For me, my purpose statement has become a powerful determinant.
In my capacity as an adviser, which to me is an every day responsibility
and activity, I exist to serve by helping a student become aware of his or
her full potential, and I don't mean just academic potential. It links my
purpose of advising with my purpose of teaching, that is, to be that
person who is there to help a student help him/herself become the person
he or she is capable of becoming. It also links up with the purpose of
any educational institution, that is, to build up people. Cultivate
people as an adviser and/or as a teacher and/or as an administrator and/or
as a staff person and you will create the future.
Without that sense of purpose how can we have a vision? Where do
we get the power to see beyond what's in front of us today, to imagine, to
invent, to create, to have a dream snapshot, to hold on to an inspiring
hope. to become what is yet to be, to have a view into the future rather
than live in memories? And, without that sense of purpose how can we have
a mission, that is, doing today what we need to do today to fulfill and
express our purpose and get us closer to our vision? Only when our
purpose, vision, and mission are aligned, are we right on our purpose's
head and exist to serve to cultivate people.
And so, in answer to this professor and with that student in mind,
at our institutions the true advisers, the "purposeful advisers,"

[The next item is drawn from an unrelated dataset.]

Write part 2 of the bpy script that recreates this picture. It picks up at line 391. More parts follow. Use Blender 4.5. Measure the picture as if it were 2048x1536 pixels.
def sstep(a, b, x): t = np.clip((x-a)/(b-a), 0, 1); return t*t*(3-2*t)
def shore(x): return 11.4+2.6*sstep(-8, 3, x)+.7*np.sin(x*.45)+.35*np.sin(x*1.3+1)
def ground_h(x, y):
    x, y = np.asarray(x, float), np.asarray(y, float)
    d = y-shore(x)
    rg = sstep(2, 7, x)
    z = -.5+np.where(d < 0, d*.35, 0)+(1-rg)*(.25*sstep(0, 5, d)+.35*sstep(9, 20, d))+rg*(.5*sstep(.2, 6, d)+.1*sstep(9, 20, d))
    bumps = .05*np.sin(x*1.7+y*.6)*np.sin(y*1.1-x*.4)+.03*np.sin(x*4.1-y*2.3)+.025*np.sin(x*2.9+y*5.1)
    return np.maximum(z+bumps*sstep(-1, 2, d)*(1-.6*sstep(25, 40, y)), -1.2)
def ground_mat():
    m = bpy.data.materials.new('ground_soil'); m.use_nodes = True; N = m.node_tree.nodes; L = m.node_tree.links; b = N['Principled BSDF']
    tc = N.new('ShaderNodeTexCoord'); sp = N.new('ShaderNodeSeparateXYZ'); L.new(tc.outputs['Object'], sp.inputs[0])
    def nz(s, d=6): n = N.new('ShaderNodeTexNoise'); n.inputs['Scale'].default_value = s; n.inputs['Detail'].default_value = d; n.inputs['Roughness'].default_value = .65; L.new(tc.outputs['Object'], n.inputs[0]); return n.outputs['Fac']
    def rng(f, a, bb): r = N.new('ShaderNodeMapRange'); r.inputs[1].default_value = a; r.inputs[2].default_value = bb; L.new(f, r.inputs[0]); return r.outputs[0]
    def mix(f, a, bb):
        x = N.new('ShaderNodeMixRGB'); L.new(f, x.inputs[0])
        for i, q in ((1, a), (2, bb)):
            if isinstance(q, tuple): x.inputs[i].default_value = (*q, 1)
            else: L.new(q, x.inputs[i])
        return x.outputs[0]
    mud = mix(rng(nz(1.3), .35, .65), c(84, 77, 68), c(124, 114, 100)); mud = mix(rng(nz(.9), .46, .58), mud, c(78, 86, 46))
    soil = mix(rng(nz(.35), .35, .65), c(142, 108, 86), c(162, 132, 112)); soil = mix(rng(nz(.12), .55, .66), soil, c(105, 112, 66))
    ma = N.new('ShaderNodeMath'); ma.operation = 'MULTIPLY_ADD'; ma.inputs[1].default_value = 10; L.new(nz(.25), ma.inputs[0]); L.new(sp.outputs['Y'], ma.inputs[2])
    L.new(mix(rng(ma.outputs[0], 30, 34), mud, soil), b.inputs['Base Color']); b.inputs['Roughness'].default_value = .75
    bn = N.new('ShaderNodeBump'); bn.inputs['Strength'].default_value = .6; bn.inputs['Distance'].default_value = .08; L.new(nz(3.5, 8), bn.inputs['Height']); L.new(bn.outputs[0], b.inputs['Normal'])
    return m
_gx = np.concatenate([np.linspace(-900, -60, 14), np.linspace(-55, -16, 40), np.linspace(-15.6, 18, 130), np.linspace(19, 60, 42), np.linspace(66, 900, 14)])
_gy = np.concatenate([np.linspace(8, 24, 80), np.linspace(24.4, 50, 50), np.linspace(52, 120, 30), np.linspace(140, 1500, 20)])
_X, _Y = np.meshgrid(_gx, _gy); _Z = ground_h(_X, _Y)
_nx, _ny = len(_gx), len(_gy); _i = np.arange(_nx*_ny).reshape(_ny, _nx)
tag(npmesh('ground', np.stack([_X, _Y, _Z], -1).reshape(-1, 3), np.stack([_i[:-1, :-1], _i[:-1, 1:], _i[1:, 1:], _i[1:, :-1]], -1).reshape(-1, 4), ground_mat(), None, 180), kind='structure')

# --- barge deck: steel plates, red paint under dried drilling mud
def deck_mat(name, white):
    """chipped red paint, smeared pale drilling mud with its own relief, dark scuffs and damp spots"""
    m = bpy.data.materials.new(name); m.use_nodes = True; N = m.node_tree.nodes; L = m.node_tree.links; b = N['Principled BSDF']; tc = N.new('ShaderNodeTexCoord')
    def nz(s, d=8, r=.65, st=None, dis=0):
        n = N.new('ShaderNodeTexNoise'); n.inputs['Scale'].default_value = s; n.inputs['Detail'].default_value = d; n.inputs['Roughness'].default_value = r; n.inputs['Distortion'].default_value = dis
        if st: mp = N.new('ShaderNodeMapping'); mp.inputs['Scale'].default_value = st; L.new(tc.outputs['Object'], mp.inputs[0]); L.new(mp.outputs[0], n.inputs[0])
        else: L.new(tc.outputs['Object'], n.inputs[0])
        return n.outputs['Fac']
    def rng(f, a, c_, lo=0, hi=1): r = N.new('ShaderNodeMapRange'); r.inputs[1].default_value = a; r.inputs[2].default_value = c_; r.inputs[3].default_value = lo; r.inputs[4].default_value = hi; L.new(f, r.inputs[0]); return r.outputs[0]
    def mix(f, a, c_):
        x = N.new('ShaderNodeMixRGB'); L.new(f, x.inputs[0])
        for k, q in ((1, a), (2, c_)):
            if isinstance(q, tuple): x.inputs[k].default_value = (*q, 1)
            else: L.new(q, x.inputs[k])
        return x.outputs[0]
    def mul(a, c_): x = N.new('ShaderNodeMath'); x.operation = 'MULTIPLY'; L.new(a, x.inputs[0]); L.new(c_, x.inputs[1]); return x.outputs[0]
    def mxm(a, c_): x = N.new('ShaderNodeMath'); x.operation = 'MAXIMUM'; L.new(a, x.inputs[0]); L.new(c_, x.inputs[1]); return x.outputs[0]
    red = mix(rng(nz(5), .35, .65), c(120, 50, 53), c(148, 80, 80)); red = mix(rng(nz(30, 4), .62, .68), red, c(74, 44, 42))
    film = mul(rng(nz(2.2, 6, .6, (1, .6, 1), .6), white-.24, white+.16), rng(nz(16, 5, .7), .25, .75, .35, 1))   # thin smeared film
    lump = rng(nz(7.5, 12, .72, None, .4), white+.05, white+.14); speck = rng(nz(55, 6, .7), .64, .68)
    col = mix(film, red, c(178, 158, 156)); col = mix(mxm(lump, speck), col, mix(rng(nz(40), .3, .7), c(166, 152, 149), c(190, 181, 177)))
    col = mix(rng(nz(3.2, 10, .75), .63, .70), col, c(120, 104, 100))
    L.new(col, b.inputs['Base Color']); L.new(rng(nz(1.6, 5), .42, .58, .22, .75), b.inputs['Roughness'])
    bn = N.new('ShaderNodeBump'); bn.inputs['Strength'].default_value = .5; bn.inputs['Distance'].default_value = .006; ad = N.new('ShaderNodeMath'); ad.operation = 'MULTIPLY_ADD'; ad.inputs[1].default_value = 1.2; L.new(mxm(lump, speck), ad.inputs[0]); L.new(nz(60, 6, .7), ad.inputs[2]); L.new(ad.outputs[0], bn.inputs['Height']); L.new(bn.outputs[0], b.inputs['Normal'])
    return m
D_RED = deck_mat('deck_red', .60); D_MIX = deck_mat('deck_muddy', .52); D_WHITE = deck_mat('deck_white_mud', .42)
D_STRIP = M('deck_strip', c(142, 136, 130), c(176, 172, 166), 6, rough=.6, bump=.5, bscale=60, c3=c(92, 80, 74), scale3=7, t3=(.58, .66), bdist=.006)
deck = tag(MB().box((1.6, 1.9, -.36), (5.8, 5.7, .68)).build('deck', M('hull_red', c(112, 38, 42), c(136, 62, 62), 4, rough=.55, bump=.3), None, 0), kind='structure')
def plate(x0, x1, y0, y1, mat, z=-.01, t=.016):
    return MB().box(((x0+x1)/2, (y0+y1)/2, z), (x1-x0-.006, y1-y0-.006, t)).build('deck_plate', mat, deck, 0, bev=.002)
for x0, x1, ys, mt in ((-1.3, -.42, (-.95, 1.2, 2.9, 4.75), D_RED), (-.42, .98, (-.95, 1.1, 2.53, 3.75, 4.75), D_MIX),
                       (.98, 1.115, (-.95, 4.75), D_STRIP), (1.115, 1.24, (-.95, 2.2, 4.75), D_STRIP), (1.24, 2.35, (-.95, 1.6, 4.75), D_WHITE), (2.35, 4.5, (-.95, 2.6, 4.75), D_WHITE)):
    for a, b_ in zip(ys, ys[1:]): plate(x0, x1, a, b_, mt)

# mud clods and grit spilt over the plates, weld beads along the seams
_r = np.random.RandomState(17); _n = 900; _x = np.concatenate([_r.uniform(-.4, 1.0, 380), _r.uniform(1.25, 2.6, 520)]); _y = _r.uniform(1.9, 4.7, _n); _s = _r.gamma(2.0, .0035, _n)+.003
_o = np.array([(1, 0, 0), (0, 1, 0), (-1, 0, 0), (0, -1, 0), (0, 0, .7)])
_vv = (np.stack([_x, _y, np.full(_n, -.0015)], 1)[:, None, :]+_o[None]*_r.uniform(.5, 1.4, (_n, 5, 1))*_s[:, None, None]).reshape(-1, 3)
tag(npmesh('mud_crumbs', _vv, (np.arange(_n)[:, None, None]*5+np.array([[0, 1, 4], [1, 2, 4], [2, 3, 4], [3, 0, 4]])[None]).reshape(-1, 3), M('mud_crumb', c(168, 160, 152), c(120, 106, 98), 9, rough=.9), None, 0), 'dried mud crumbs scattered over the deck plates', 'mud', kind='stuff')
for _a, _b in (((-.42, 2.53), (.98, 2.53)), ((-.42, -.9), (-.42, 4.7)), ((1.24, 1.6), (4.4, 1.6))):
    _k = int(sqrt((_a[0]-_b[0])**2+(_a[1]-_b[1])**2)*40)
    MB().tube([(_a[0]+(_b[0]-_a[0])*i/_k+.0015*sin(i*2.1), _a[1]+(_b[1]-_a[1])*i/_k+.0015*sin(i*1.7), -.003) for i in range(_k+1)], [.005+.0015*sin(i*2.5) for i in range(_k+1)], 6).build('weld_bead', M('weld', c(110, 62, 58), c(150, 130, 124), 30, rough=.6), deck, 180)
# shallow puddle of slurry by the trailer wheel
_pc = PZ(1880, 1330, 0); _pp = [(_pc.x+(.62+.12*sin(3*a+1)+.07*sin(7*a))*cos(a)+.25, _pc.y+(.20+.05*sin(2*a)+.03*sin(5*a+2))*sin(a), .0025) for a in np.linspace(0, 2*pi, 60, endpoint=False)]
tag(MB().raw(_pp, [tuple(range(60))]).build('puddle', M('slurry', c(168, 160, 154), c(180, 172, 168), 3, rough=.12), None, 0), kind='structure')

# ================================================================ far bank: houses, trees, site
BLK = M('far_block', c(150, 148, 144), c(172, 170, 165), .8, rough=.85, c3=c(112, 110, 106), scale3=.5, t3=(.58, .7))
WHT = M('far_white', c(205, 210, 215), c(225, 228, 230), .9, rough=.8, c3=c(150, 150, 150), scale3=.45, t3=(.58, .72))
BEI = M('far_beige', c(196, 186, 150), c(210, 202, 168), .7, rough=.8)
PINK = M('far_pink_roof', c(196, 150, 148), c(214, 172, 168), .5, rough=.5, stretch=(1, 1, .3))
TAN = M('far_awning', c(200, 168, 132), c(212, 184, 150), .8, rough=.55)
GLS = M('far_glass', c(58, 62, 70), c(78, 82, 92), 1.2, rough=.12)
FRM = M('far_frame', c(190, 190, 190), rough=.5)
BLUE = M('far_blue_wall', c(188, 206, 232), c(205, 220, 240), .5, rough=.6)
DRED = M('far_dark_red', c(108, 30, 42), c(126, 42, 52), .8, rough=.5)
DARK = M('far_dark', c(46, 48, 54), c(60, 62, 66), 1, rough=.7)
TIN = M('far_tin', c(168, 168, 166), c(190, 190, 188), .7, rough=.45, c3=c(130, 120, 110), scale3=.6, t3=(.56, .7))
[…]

whomever they be, officially or unofficially, are more than mere
schedulers. They should not be little more than ignored or tolerated
"second sons." They are critical. They are "purposeful" people. They
are wisdom developers. They are people with a for-profit brain to help
each student learn how to make a living and a not-for-profit soul to help
each student learn how to live. We need to help students acquire wisdom,
not just create a class schedule or decide on a major. Class schedules
and majors will not offer any student the art of living or working
skillfully in whatever situation he or she finds him/herself. Wisdom
will.
So I ask. What is your two word purpose statement for whatever
you do--for your advising, for your teaching, and/or for your
administering, for whatever you do at your school?